The Church of St Saviour is a church constructed from pink-grey Sweldon stone with bathstone dressings and slate roofs, featuring early Perpendicular window tracery. It has a low nave flanked by aisles that create three joined gables at the west end. A bell-cote is positioned over the west gable end of the nave, which includes a three-light Perpendicular window and a simple Gothic doorway. The south-west porch contains a west doorway, along with two entrance doorways leading into the church. The nave is distinguished from the aisles by stepped buttresses, and the aisles feature two-light windows, with the north aisle also having a Gothic doorway.

The north elevation consists of nine bays separated by flat buttresses, with a northwest window of two lights, followed by four bays of single lights, then three bays of two lights, and one bay of three lights leading to the northeast chapel. The west elevation showcases three gables, a five-light window to the chancel, and a window of three cusped lights on the south return of the chancel. The south aisle gable is set back over a flat-roofed vestry, with three-light windows in the aisle gables.

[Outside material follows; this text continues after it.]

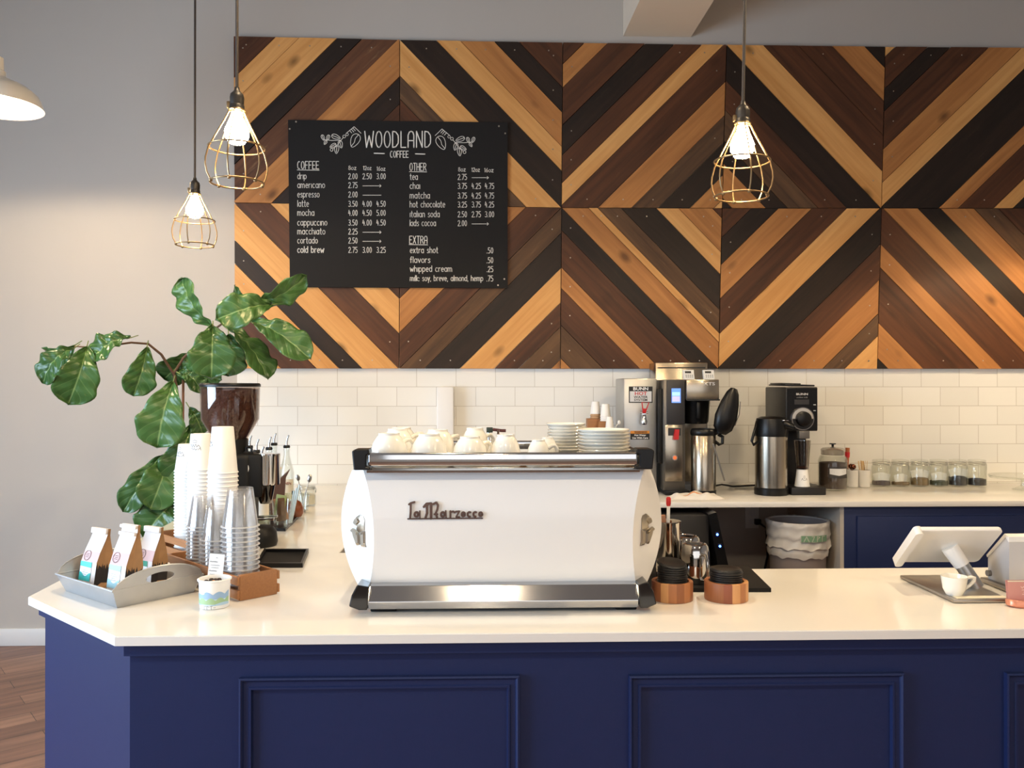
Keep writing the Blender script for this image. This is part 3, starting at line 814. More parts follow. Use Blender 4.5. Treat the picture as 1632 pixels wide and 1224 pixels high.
# core behind the panels, deck, rails
mb = MB()
for sx, ex in ((570, 1036),):
    a, b = mp(sx, 930, .06), mp(ex, 930, .06)
    mb.box(((a.x + b.x) / 2, .285, .17), (.60, .34, .29))
mb.build('chassis', MBLACK, em, smooth=False)
dz = mp(803, 745).z
dk = MB(); dk.box((0, .235, dz - .006), (.630, .47, .012), bev=.002)
dk.build('cup_deck', mat('deck_steel', (170, 168, 164), .2, 1.0), em)
r0, r1 = mp(588, 721), mp(1017, 742)
rl = MB(); rl.box(((r0.x + r1.x) / 2, -.002, (r0.z + r1.z) / 2), (r1.x - r0.x, .013, r0.z - r1.z), bev=.005, seg=3)
rl.build('front_rail', CHROME, em)
for sd in (-1, 1):
    x = (r0.x if sd < 0 else r1.x) + sd * .020
    MB().box((x, .22, r0.z - .012), (.012, .44, .018), bev=.004).build('side_rail', BLACK, em)
MB().box((0, .455, r0.z - .014), (.62, .012, .024), bev=.004).build('rear_rail', CHROME, em)
def capprism(pts, y0, y1, name, m=BLACK):
    q = [mp(x, y) for x, y in pts]
    b = MB(); b.prism([(p.x, p.z) for p in q], y0, y1, 'y')
    o = b.build(name, m, em, smooth=False)
    bv = o.modifiers.new('bevel', 'BEVEL'); bv.width = .003; bv.segments = 2
    return o
for pts in ([(563, 718), (568, 715), (590, 715), (591, 722), (586, 725), (586, 742), (592, 743), (592, 748), (566, 748)],
            [(1043, 718), (1038, 715), (1015, 715), (1013, 722), (1019, 725), (1019, 742), (1013, 743), (1013, 748), (1040, 748)]):
    capprism(pts, -.012, .035, 'corner_cap')
for pts in ([(572, 928), (591, 931), (588, 968), (575, 968), (559, 962), (563, 945)], [(1031, 926), (1016, 931), (1019, 968), (1031, 968), (1046, 962), (1041, 942)]):
    capprism(pts, -.016, .05, 'foot_cap', mat('gloss_black', (14, 14, 15), .15, coat=.4))
s0, s1 = mp(588, 934), mp(1018, 934)
mb = MB(); x0, x1 = s0.x, s1.x
pr = [(.030, mp(0, 931).z), (.012, mp(0, 934).z), (-.006, mp(0, 957).z), (-.002, mp(0, 969).z), (.05, mp(0, 969).z), (.05, mp(0, 931).z)]
mb.prism(pr, x0, x1, 'x')
o = mb.build('drip_rail', mat('polished_strip', (196, 196, 198), .09, 1.0), em, smooth=False)
bv = o.modifiers.new('bevel', 'BEVEL'); bv.width = .0012; bv.segments = 2
for px, w_ in ((611, .060), (1000, .05)):
    for y in (.035, .42):
        p = mp(px, 972); MB().box((p.x, y, .011), (w_, .05, .022), bev=.003).build('foot', RUBBER, em)
# maker's badge in raised script
zx = lambda x: 640 + x / 10.88
zy = lambda y: 780 + y / 10.88
def Pm(x, y, h):
    py = zy(y); t = (py - T0) / (T1 - T0)
    return mp(zx(x), py, edge(-1, t)[1]) + V((0, -.0005 - h, 0))
lg = MB()
def rr(cx, cy, r_, a0=0, a1=360): return [(cx + r_ * cos(R(a0 + (a1 - a0) * i / 10)), cy + r_ * 1.25 * sin(R(a0 + (a1 - a0) * i / 10))) for i in range(11)]
for l, w_ in (([(140, 248), (172, 225), (235, 208)], 34), ([(172, 230), (168, 380), (160, 480)], 34), ([(120, 498), (1405, 492)], 20),
              (rr(268, 422, 32), 36), ([(326, 362), (330, 485)], 22), ([(395, 292), (440, 240), (520, 232)], 40), ([(450, 250), (450, 400), (425, 480)], 42),
              ([(522, 240), (520, 490)], 46), ([(560, 245), (608, 218), (640, 262), (628, 340), (602, 400), (625, 488)], 38), ([(575, 420), (630, 420)], 30),
              (rr(722, 424, 32), 36), ([(772, 360), (780, 485)], 24), ([(852, 368), (852, 485)], 34), ([(866, 384), (900, 372), (930, 392)], 32),
              ([(945, 376), (1008, 370), (952, 468), (1010, 472)], 28), (rr(1076, 424, 27), 36), (rr(1182, 424, 32, 300, 75), 34), (rr(1282, 424, 32, 300, 75), 34), (rr(1376, 424, 26), 36)):
    ribbons(lg, [l], w_, Pm, 0, .004)
lg.build('badge', mat('copper_badge', (92, 72, 64), .25, 1.0), em, smooth=False)

# ------------------------------------------------------------------ cups and saucers on the machine
def inv_cup(r, h, cup_label, loc, rz, tilt=0):
    t = thing('coffee_cup', cup_label, 'cup', loc, rz, 'white cups warming on the espresso machine')
    out = [(r, 0), (r * 1.01, h * .12), (r * .98, h * .38), (r * .84, h * .68), (r * .64, h * .88), (r * .56, h * .93), (r * .56, h), (r * .48, h), (r * .46, h * .95), (0, h * .95)]
    inn = [(0, h * .91), (r * .5, h * .89), (r * .78, h * .67), (r * .92, h * .38), (r * .95, h * .12), (r * .94, 0)]
    MB().lathe([(0, h * .95)] + out[::-1][1:] + inn[::-1] if False else out[::-1] + inn[::-1], 40).build('bowl', WHITE, t)
    pts = [V((r * .97, 0, h * .30)), V((r * 1.25, 0, h * .30)), V((r * 1.55, 0, h * .45)), V((r * 1.6, 0, h * .62)), V((r * 1.4, 0, h * .76)), V((r * 1.1, 0, h * .74)), V((r * .84, 0, h * .66))]
    MB().tube(pts, [.006, .0055, .005, .005, .005, .0055, .006], 10).build('handle', WHITE, t)
    t.rotation_euler = (R(tilt), 0, rz)
    return t
ZD = ZT + dz + .0005
for px, D, r, h, rz, lab in (
    (620, 2.02, .0455, .074, .75, 'upturned white cup at the left end of the front row on the machine'),
    (684, 2.02, .0455, .072, 1.35, 'upturned white cup second from the left in the front row on the machine'),
    (749, 2.02, .043, .066, .75, 'upturned white cup third from the left in the front row on the machine'),
    (806, 2.03, .037, .070, 1.9, 'narrower upturned white cup right of the three wide cups on the machine'),
    (858, 2.02, .0285, .058, .1, 'smallest upturned white cup, next to the saucer stacks'),
    (634, 2.155, .045, .078, .7, 'upturned white cup behind the leftmost front cup on the machine'),
    (698, 2.155, .045, .076, .7, 'upturned white cup behind the second front cup on the machine'),
    (757, 2.155, .038, .080, .7, 'upturned white cup behind the third front cup on the machine'),
    (640, 2.285, .045, .075, .6, 'upturned white cup in the back row of the machine, far left'),
    (873, 2.16, .026, .056, 2.2, 'small upturned white cup behind the smallest front cup')):
    inv_cup(r, h, lab, D2W(px, D, ZD), rz)
def saucer(r, n, px, D, lab, top):
    mb = MB().lathe([(0, .004), (r * .5, .004), (r * .6, .005), (r * .93, .0125), (r * .985, .0145), (r, .0135), (r * .97, .0105), (r * .62, .001), (r * .55, 0), (0, 0)], 48)
    p = D2W(px, D, ZD); o0 = None
    for i in range(n):
        q = p + V((random.uniform(-.002, .002), random.uniform(-.002, .002), i * .0082))
        if o0 is None: o = o0 = mb.build('saucer', WHITE, loc=q)
        else: o = o0.copy(); COL.objects.link(o); o.location = q
        tag(o, top if i == n - 1 else lab, 'saucer', 'saucers stacked on the espresso machine')
saucer(.0655, 9, 962, 2.1, 'wide white saucer within the right-hand stack on the machine', 'wide white saucer on top of the right-hand stack on the machine')
saucer(.052, 10, 903, 2.235, 'white saucer within the narrower left-hand stack on the machine', 'white saucer on top of the narrower left-hand stack on the machine')

# ================================================================== left end of the front counter
ZS = ZT + .0003
# galvanised tray with pierced handles
Fp, Rp, Lp = PZ(193, 971, ZT), PZ(304, 943, ZT), PZ(109, 943, ZT)
ex = (Lp - Fp); lx = ex.length * .98; ly = (Rp - Fp).length
tc = (Lp + Rp) / 2; tc.z = ZS
tr = thing('metal_tray', 'galvanised metal tray with oval handle holes holding the coffee bags', 'tray', tc, math.atan2(ex.y, ex.x))
fl, th, hp = .018, .044, .086
mb = MB(); mb.box((0, 0, .001), (lx, ly, .002))
for sy in (-1, 1):
    y0, y1 = sy * ly / 2, sy * (ly / 2 + fl); xa, xb = lx / 2, lx / 2 + fl * .9
    mb.add([(-xa, y0, 0), (xa, y0, 0), (xb, y1, th), (-xb, y1, th), (-xa, y0 - sy * .002, .002), (xa, y0 - sy * .002, .002), (xb, y1 - sy * .002, th), (-xb, y1 - sy * .002, th)],
           [[0, 1, 2, 3], [4, 5, 6, 7], [3, 2, 6, 7], [0, 4, 7, 3], [1, 5, 6, 2]])
    mb.tube([(-xb, y1, th), (xb, y1, th)], .0025, 8)
mb.build('pan', GALV, tr, smooth=False)
for sx in (-1, 1):
    mb = MB(); N_ = 56
    w0, w1 = ly / 2, ly / 2 + fl
    def outline(a):
        d = (cos(a), sin(a)); best = 1e9
        seg = [(-w0, 0), (w0, 0), (w1, th)] + [(w1 * .98 * cos(pi * i / 16) if True else 0, th + (hp - th) * sin(pi * i / 16) ** 1.1) for i in range(1, 16)] + [(-w1, th)]
        c0 = (0, .058)
        for i, p in enumerate(seg):
            q = seg[(i + 1) % len(seg)]; e = (q[0] - p[0], q[1] - p[1])
            den = d[0] * e[1] - d[1] * e[0]
            if abs(den) < 1e-12: continue
            t_ = ((p[0] - c0[0]) * e[1] - (p[1] - c0[1]) * e[0]) / den; s_ = ((p[0] - c0[0]) * d[1] - (p[1] - c0[1]) * d[0]) / den
            if t_ > 1e-6 and -1e-6 <= s_ <= 1 + 1e-6: best = min(best, t_)
        return (c0[0] + d[0] * best, c0[1] + d[1] * best)
    def m3(p, o_=0): return (sx * (lx / 2 + fl * .9 * min(p[1], hp) / th * .75 - o_), p[0], p[1])
    O_ = [outline(2 * pi * i / N_) for i in range(N_)]; H_ = [(.036 * cos(2 * pi * i / N_), .058 + .0125 * sin(2 * pi * i / N_)) for i in range(N_)]
    vs = [m3(p) for p in O_] + [m3(p) for p in H_] + [m3(p, .002) for p in O_] + [m3(p, .002) for p in H_]
    fs = []
    for i in range(N_):
        j = (i + 1) % N_
        fs += [[i, j, N_ + j, N_ + i], [2 * N_ + i, 2 * N_ + j, 3 * N_ + j, 3 * N_ + i], [N_ + i, N_ + j, 3 * N_ + j, 3 * N_ + i], [i, j, 2 * N_ + j, 2 * N_ + i]]
    mb.add(vs, fs); mb.tube([m3(p, .001) for p in O_ if p[1] > th * .98][:40], .0022, 6)
    mb.build('handle_end', GALV, tr, smooth=False)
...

The church has a five-bay nave and a three-bay chancel, both of similar height, with two side aisles each containing a chapel at the east end, parallel to the chancel. The roofs are boarded wagons, painted in the nave and aisles. The nave arcade features low pointed arches supported by four shafts and four hollows, with simplified capitals in the south aisle. The arches between the chancel and chapels are continuously moulded, and the chancel arch is flanked by shafts. There is a flight of steps leading to the high altar, which has a wooden reredos and doorways to the vestry behind. Three arches on the chancel sides open into the chapels.

In the south aisle chapel, there is a painted wooden screen and an altar with angels on the flanking shafts. The chancel features a painted and gilded organ case designed by Bodley. At the west end, the nave is divided into a hall by a screen in the Bodley style, with the hall being top-lit by light from the west window. The east window contains stained glass from 1898 by Burlison & Grylls, following Bodley's designs, while the south aisle features windows of St Germain and St Margaret by the same team. The northeast chapel's east window is by Geoffrey Webb, and the north aisle includes two windows by Roper from 1963. An octagonal stone font is also present.